Exercise requirements: Every line from the one holding "Write the bpy" through the one holding "for o in list(bpy.data.objects): bpy.data.objects.remove(o)" should be returned exactly, both included; the pictures should not.

Stored data:
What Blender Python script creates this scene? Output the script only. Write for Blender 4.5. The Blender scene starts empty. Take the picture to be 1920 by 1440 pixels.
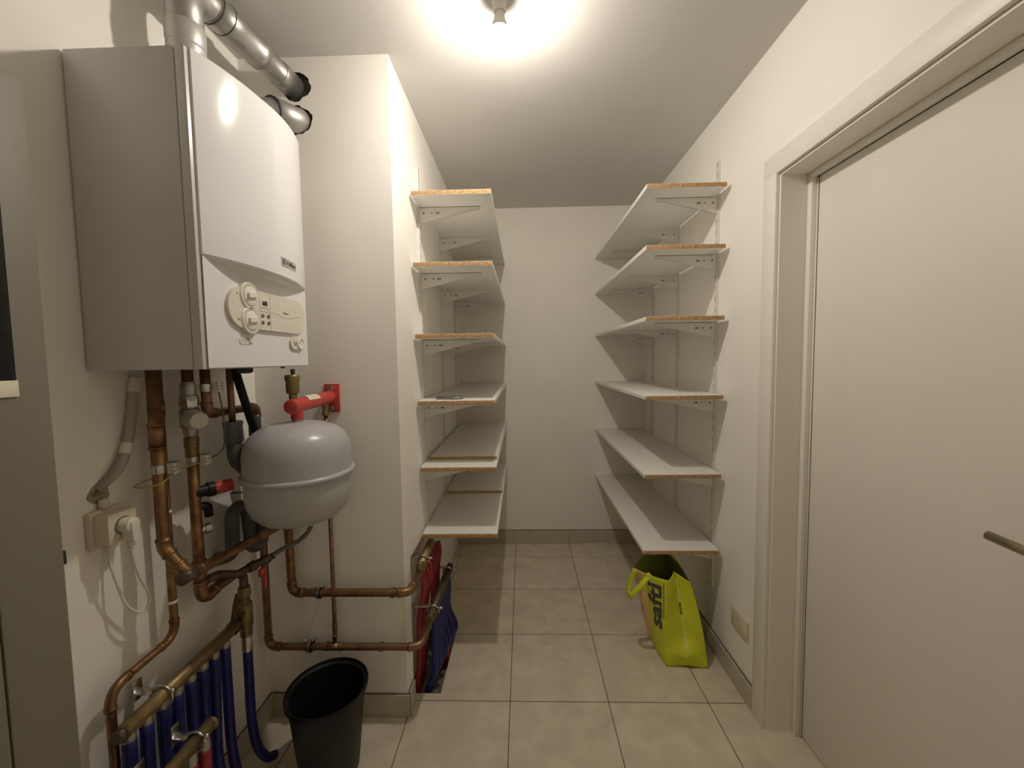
import bpy, bmesh, math, random
from mathutils import Vector, Matrix
random.seed(7)
V = Vector
PI = math.pi
col = bpy.context.scene.collection

# ------------------------------------------------------------------ materials
def nodes(name):
    m = bpy.data.materials.new(name); m.use_nodes = True
    nt = m.node_tree
    return m, nt, nt.nodes['Principled BSDF']

def mat(name, rgb, rough=.5, metal=0., var=0., scale=12., bump=0., bscale=200., spec=None, coat=0., bdist=.002):
    m, nt, b = nodes(name)
    b.inputs['Roughness'].default_value = rough
    b.inputs['Metallic'].default_value = metal
    b.inputs['Base Color'].default_value = (*rgb, 1)
    if spec is not None: b.inputs['Specular IOR Level'].default_value = spec
    if coat: b.inputs['Coat Weight'].default_value = coat; b.inputs['Coat Roughness'].default_value = .08
    tc = nt.nodes.new('ShaderNodeTexCoord')
    if var:
        n = nt.nodes.new('ShaderNodeTexNoise'); n.inputs['Scale'].default_value = scale; n.inputs['Detail'].default_value = 5
        r = nt.nodes.new('ShaderNodeValToRGB')
        r.color_ramp.elements[0].position = .3; r.color_ramp.elements[1].position = .7
        r.color_ramp.elements[0].color = (*[max(0, c*(1-var)) for c in rgb], 1)
        r.color_ramp.elements[1].color = (*[min(1, c*(1+var)) for c in rgb], 1)
        nt.links.new(tc.outputs['Object'], n.inputs['Vector']); nt.links.new(n.outputs['Fac'], r.inputs['Fac'])
        nt.links.new(r.outputs['Color'], b.inputs['Base Color'])
    if bump:
        n2 = nt.nodes.new('ShaderNodeTexNoise'); n2.inputs['Scale'].default_value = bscale; n2.inputs['Detail'].default_value = 3
        bp = nt.nodes.new('ShaderNodeBump'); bp.inputs['Strength'].default_value = bump; bp.inputs['Distance'].default_value = bdist
        nt.links.new(tc.outputs['Object'], n2.inputs['Vector']); nt.links.new(n2.outputs['Fac'], bp.inputs['Height'])
        nt.links.new(bp.outputs['Normal'], b.inputs['Normal'])
    return m

TILE = .403; GX, GY = -.4711, 1.5639
def tile_mat():
    m, nt, b = nodes('floor_tile')
    tc = nt.nodes.new('ShaderNodeTexCoord'); mp = nt.nodes.new('ShaderNodeMapping')
    mp.inputs['Location'].default_value = (-GX, -GY, 0)
    br = nt.nodes.new('ShaderNodeTexBrick'); br.offset = 0; br.squash = 1
    for k, v in (('Scale', 1), ('Mortar Size', .0017), ('Mortar Smooth', .1), ('Bias', 0), ('Brick Width', TILE), ('Row Height', TILE)):
        br.inputs[k].default_value = v
    br.inputs['Color1'].default_value = (.67, .60, .475, 1); br.inputs['Color2'].default_value = (.70, .625, .50, 1)
    br.inputs['Mortar'].default_value = (.085, .068, .045, 1)
    n = nt.nodes.new('ShaderNodeTexNoise'); n.inputs['Scale'].default_value = 9; n.inputs['Detail'].default_value = 9; n.inputs['Roughness'].default_value = .65
    r = nt.nodes.new('ShaderNodeValToRGB'); r.color_ramp.elements[0].color = (.84, .84, .83, 1); r.color_ramp.elements[1].color = (1.08, 1.08, 1.08, 1)
    r.color_ramp.elements[0].position = .32; r.color_ramp.elements[1].position = .68
    mx = nt.nodes.new('ShaderNodeMix'); mx.data_type = 'RGBA'; mx.blend_type = 'MULTIPLY'; mx.inputs['Factor'].default_value = 1
    L = nt.links.new
    L(tc.outputs['Object'], mp.inputs['Vector']); L(mp.outputs['Vector'], br.inputs['Vector']); L(tc.outputs['Object'], n.inputs['Vector'])
    L(n.outputs['Fac'], r.inputs['Fac']); L(br.outputs['Color'], mx.inputs['A']); L(r.outputs['Color'], mx.inputs['B']); L(mx.outputs['Result'], b.inputs['Base Color'])
    b.inputs['Roughness'].default_value = .42; b.inputs['Specular IOR Level'].default_value = .4
    bp = nt.nodes.new('ShaderNodeBump'); bp.invert = True; bp.inputs['Strength'].default_value = .5; bp.inputs['Distance'].default_value = .001
    L(br.outputs['Fac'], bp.inputs['Height']); L(bp.outputs['Normal'], b.inputs['Normal'])
    return m

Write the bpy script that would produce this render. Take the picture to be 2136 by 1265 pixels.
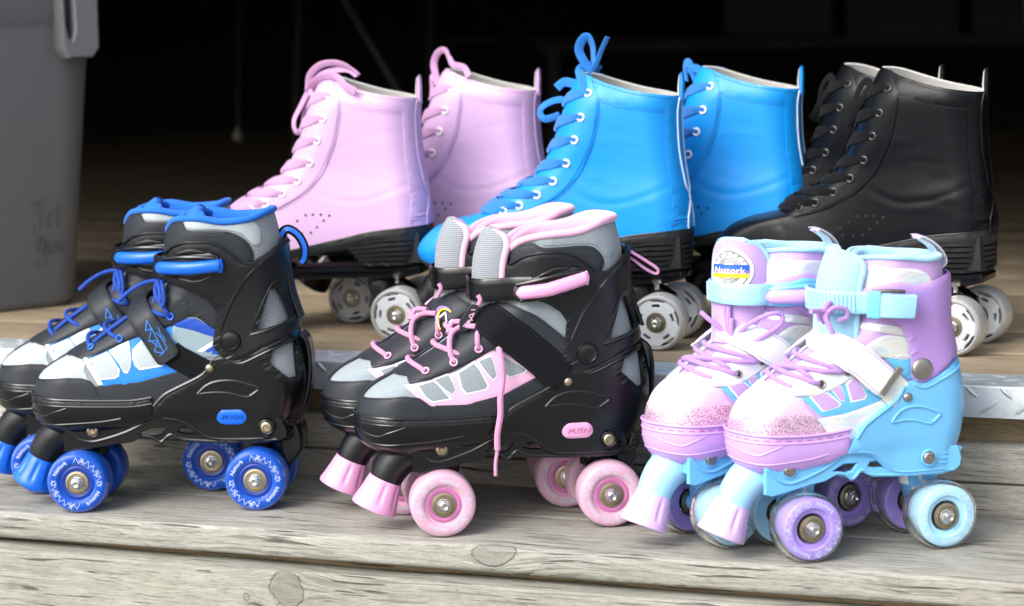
import bpy, bmesh, math, random
import numpy as np
from mathutils import Vector, Matrix
from mathutils.geometry import delaunay_2d_cdt
PI = math.pi
R = math.radians
scn = bpy.context.scene
col = scn.collection
for o in list(bpy.data.objects): bpy.data.objects.remove(o)

# ------------------------------------------------------------------ camera
cam_d = bpy.data.cameras.new('camera'); cam = bpy.data.objects.new('camera', cam_d); col.objects.link(cam)
scn.camera = cam
FPX, PITCH, YAW, ROLL = 4889.0, .1382, .3864, -.0291
CAM = Vector((0, -2.1322, .5055))
cam_d.sensor_width = 36; cam_d.sensor_fit = 'HORIZONTAL'; cam_d.lens = 36*FPX/2136
cam_d.clip_start = .05; cam_d.clip_end = 200
fw = Vector((-math.sin(YAW)*math.cos(PITCH), math.cos(YAW)*math.cos(PITCH), -math.sin(PITCH)))
rt = fw.cross(Vector((0, 0, 1))).normalized(); up = rt.cross(fw)
r2 = math.cos(ROLL)*rt+math.sin(ROLL)*up; u2 = -math.sin(ROLL)*rt+math.cos(ROLL)*up
M = Matrix((r2, u2, -fw)).transposed().to_4x4(); M.translation = CAM
cam.matrix_world = M
cam_d.dof.use_dof = True; cam_d.dof.focus_distance = 2.16; cam_d.dof.aperture_fstop = 5.6
cam_d.dof.aperture_blades = 9
# ------------------------------------------------------------------ light
w = bpy.data.worlds.new('World'); scn.world = w; w.use_nodes = True
nt = w.node_tree; bg = nt.nodes['Background']
sky = nt.nodes.new('ShaderNodeTexSky'); sky.sky_type = 'NISHITA'; sky.sun_disc = False
SUN_EL, SUN_AZ = R(41), R(203)          # azimuth: clockwise from +Y; sun in front of the steps, to the left
sky.sun_elevation = SUN_EL; sky.sun_rotation = SUN_AZ
sky.air_density = 1.0; sky.dust_density = 4.0; sky.ozone_density = 1.0
hs = nt.nodes.new('ShaderNodeHueSaturation'); hs.inputs['Saturation'].default_value = .4       # overcast: the sky's blue is washed out by cloud
nt.links.new(sky.outputs[0], hs.inputs['Color']); nt.links.new(hs.outputs[0], bg.inputs[0]); bg.inputs[1].default_value = .15
sd = bpy.data.lights.new('sun', 'SUN'); so = bpy.data.objects.new('sun', sd); col.objects.link(so)
sd.energy = .85; sd.angle = R(40); sd.color = (1, .965, .91)
sdir = Vector((math.sin(SUN_AZ)*math.cos(SUN_EL), math.cos(SUN_AZ)*math.cos(SUN_EL), math.sin(SUN_EL)))
so.rotation_euler = sdir.to_track_quat('Z', 'Y').to_euler()
scn.view_settings.view_transform = 'Standard'; scn.view_settings.look = 'None'
scn.view_settings.exposure = 1.08; scn.view_settings.gamma = 1
scn.render.engine = 'CYCLES'
scn.cycles.max_bounces = 10; scn.cycles.transmission_bounces = 8; scn.cycles.transparent_max_bounces = 12
random.seed(4); rng = np.random.default_rng(7)

# ------------------------------------------------------------------ materials
MATS = {}
def newmat(name):
    m = bpy.data.materials.new(name); m.use_nodes = True
    b = m.node_tree.nodes['Principled BSDF']
    MATS[name] = m
    return m, m.node_tree, b
def N(t, typ, **kw):
    n = t.nodes.new(typ)
    for k, v in kw.items():
        if k.startswith('i_'): n.inputs[k[2:].replace('_', ' ')].default_value = v
        else: setattr(n, k, v)
    return n
def coords(t, scale=(1, 1, 1)):
    tc = N(t, 'ShaderNodeTexCoord'); mp = N(t, 'ShaderNodeMapping'); mp.inputs['Scale'].default_value = scale
    t.links.new(tc.outputs['Object'], mp.inputs[0]); return mp.outputs[0]
def bump(t, b, h, strength, dist):
    bm = N(t, 'ShaderNodeBump'); bm.inputs['Strength'].default_value = strength; bm.inputs['Distance'].default_value = dist
    t.links.new(h, bm.inputs['Height']); t.links.new(bm.outputs[0], b.inputs['Normal']); return bm
def mixc(t, fac, a, b_, typ='MIX'):
    m = N(t, 'ShaderNodeMix', data_type='RGBA', blend_type=typ)
    for s, v in ((0, fac), (6, a), (7, b_)):
        if hasattr(v, 'links') or hasattr(v, 'is_output'): t.links.new(v, m.inputs[s])
        else: m.inputs[s].default_value = v if s == 0 else (*v[:3], 1)
    return m.outputs[2]
def ramp(t, fac, pts):
    r = N(t, 'ShaderNodeValToRGB'); e = r.color_ramp.elements
    while len(e) < len(pts): e.new(.5)
    for k, (p, c) in enumerate(pts):
        e[k].position = p; e[k].color = (*c[:3], 1) if len(c) > 1 else (c[0],)*3+(1,)
    t.links.new(fac, r.inputs[0]); return r.outputs[0]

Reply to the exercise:
Write the bpy script that would produce this render. Take the picture to be 2136 by 1265 pixels.
import bpy, bmesh, math, random
import numpy as np
from mathutils import Vector, Matrix
from mathutils.geometry import delaunay_2d_cdt
PI = math.pi
R = math.radians
scn = bpy.context.scene
col = scn.collection
for o in list(bpy.data.objects): bpy.data.objects.remove(o)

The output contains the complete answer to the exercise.